You remember a disturbing amount of detail about this guy. The way he stood, the leathery smell of his jacket, the manly scent . . . . What did his bulge look like? I don’t think we got the details on that. For someone that pissed you off so much, you seem oddly fascinated with him.

Preferably while the dude in the picture is wearing it! :stuck_out_tongue:

Trunk’s right. Fuck these other idiots. Anyone shooting for the meta-ironic hipster angle is automatically a scenester and an asshole.

Uh, yeah, whatever. I’m 5’5" and a 5’6" guy with a fedora on would have completely blocked my view, making me want to rip his hat off and shove it up his ass without crumpling it.

I’m seething just thinking of it.

Goddamn inconsiderate concert-goers. :mad:

Yeah, but so would a 5’8" guy, and let’s face it, pretty much every guy in the world is that tall or taller. I’m 6’2" - what the hell could I do if I were in front of you? And at least you could ask the hat-wearer to take his hat off. It’s not like he was trying to crowd surf, or pee on people’s knees. Maybe you should wear lifts - the google ads have been pushing them something fierce lately.

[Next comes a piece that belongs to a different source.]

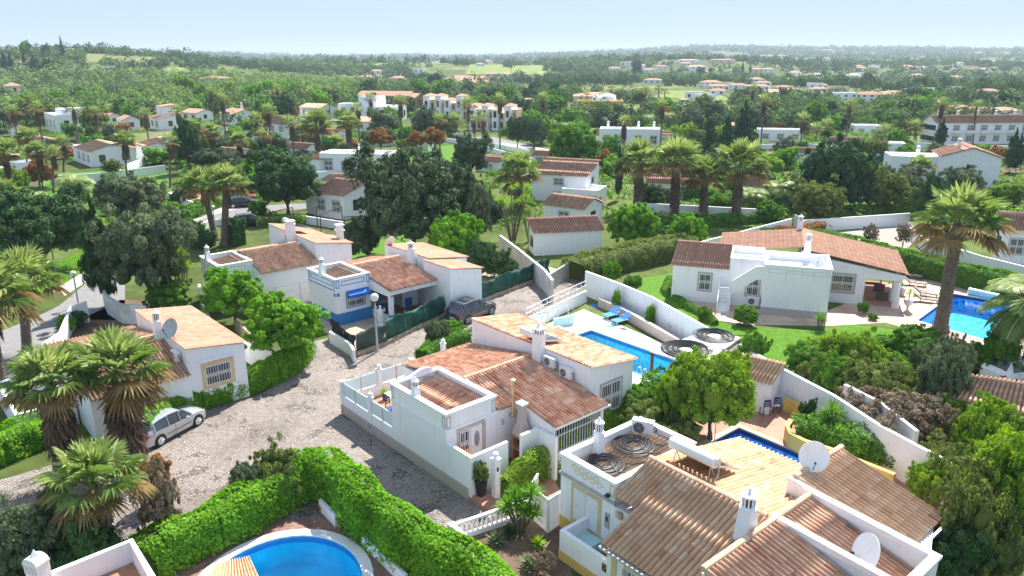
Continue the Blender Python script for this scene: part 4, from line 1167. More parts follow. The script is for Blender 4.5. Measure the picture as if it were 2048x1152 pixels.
b.prism([tuple(YF.P(x, y).xy) for x, y in ((8.4, 4.42), (13.2, 4.42), (13.2, 4.6), (8.4, 4.6))], 2.5, [4.3, 3.95, 3.95, 4.3])
b.box(YF, 13.02, 13.2, 2.201, 4.419, 0, 3.95); b.box(YF, 8.6, 13.0, 2.21, 4.41, -.3, 2.9)
b.prism([tuple(YF.P(x, y).xy) for x, y in ((7.55, 4.65), (8.39, 4.65), (8.39, 4.8), (7.55, 4.8))], 2.5, [4.35, 4.25, 4.25, 4.35])
b.build('wall', PM, YH)
b = MB(); parapet_box(b, YF, -.33, 2.91, -.06, 5.21, 3.622, 3.7, .3)
b.prism([tuple(YF.P(x, y).xy) for x, y in ((8.5, 1.98), (13.27, 1.98), (13.27, 2.26), (8.5, 2.26))], 3.9, [4.28, 4.02, 4.02, 4.28])
b.prism([tuple(YF.P(x, y).xy) for x, y in ((8.35, 4.36), (13.27, 4.36), (13.27, 4.66), (8.35, 4.66))], 3.9, [4.36, 4.02, 4.02, 4.36])
b.box(YF, 12.96, 13.27, 2.262, 4.358, 3.952, 4.02); b.build('coping', PM, YH)
b = MB(); b.box(YF, -.3, 2.95, -.1, -.002, 2.72, 2.84); b.build('cornice', MAT['grey_trim'], YH)
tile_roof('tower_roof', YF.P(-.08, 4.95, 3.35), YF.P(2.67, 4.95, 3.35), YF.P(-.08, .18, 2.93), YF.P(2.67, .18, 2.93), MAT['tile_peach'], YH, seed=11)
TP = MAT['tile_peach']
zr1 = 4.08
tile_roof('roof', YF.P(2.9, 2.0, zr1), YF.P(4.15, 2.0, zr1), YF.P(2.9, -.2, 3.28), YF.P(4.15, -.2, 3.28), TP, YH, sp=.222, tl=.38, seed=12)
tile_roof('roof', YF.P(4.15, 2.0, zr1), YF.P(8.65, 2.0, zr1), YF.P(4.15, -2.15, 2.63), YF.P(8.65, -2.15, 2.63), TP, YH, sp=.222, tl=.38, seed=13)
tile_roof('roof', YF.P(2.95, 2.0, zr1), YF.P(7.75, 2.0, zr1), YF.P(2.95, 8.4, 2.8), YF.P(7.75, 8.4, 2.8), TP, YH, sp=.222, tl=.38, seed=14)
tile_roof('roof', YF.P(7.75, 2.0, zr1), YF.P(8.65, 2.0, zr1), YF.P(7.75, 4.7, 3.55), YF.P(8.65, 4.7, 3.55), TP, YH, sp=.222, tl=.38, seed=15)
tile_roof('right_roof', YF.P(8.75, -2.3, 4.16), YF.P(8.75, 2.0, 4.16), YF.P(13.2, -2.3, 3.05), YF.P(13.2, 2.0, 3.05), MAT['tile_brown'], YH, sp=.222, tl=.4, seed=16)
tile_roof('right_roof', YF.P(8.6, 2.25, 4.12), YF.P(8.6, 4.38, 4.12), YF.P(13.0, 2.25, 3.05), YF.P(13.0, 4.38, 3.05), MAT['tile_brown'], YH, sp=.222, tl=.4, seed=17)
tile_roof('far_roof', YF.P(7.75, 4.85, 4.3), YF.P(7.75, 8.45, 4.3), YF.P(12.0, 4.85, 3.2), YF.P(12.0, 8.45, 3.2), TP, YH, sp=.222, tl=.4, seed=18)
ridge('ridge_tiles', [YF.P(2.9, 2.0, zr1 + .06), YF.P(8.3, 2.0, zr1 + .06)], MAT['tile_cover'], YH, .12)
ridge('ridge_tiles', [YF.P(8.7, -2.3, 4.24), YF.P(8.65, 4.65, 4.22)], MAT['tile_cover'], YH, .13)
ridge('ridge_tiles', [YF.P(7.75, 4.85, 4.36), YF.P(7.75, 8.45, 4.36)], MAT['tile_cover'], YH, .13)
b = MB(); b.box(YF, 4.15, 8.6, -2.27, -2.15, 2.44, 2.54); b.build('gutter', MAT['galv'], YH)
b = MB(); b.box(YF, 12.1, 12.2, 4.9, 8.5, 2.98, 3.08); b.build('gutter', MAT['galv'], YH)
FY = WFr(YF.P(0, 0, 0), YF.u, -YF.v)
b = MB(); b.box(FY, -.27, 4.3, .002, .03, -.3, .65); b.box(YF, -.3, -.272, 0, 5.1, -.3, .65); b.build('painted_base', MAT['ochre'], YH)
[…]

Generally speaking, this thread makes me want to piss on poorly-dressed short people at gigs. Sheesh - how can people invest this much … pettiness in someone’s choice of clothes? Fucking hell, could it possibly get any shallower? “Yeah, dude - there was this short guy at the gig I went to, and he was wearing a hat! The fucking cheek! I know! I could bearly contain myself until I got home to the messageboards! Yeah, you’d better believe I wrote a stinging rant. I might even blog about it later, you just see if I don’t. Oh yeah. Yeah, he’ll be smarting from that. Except that I just sat behind him the whole time and glowered, rather than ask him to take the hat off, and instead pissed and moaned like a whiny bitch on some random corner of the internet. But other than that, I bet he really regrets his sartorial choices now. Why yes, I do have a few bitterness issues to work out, but I’m sure this is nothing to do with that…”

Incidentally, I was standing next to Jarvis Cocker at the Arcade Fire gig a while back. I was taller and ganglier than him, which distressed me. But I was wearing a cooler jacket. Go me. Fucking outstanding gig, too.

Death Cab has been lame ever since Something About Airplanes. You’re still listening to them? Pshaw.

I’m currently into this awesome group of Ecodurian mimes who fart into kazoos. Trust when I say it’s the hot new shit. I’m sure you’ll hear about it in about 4 more years.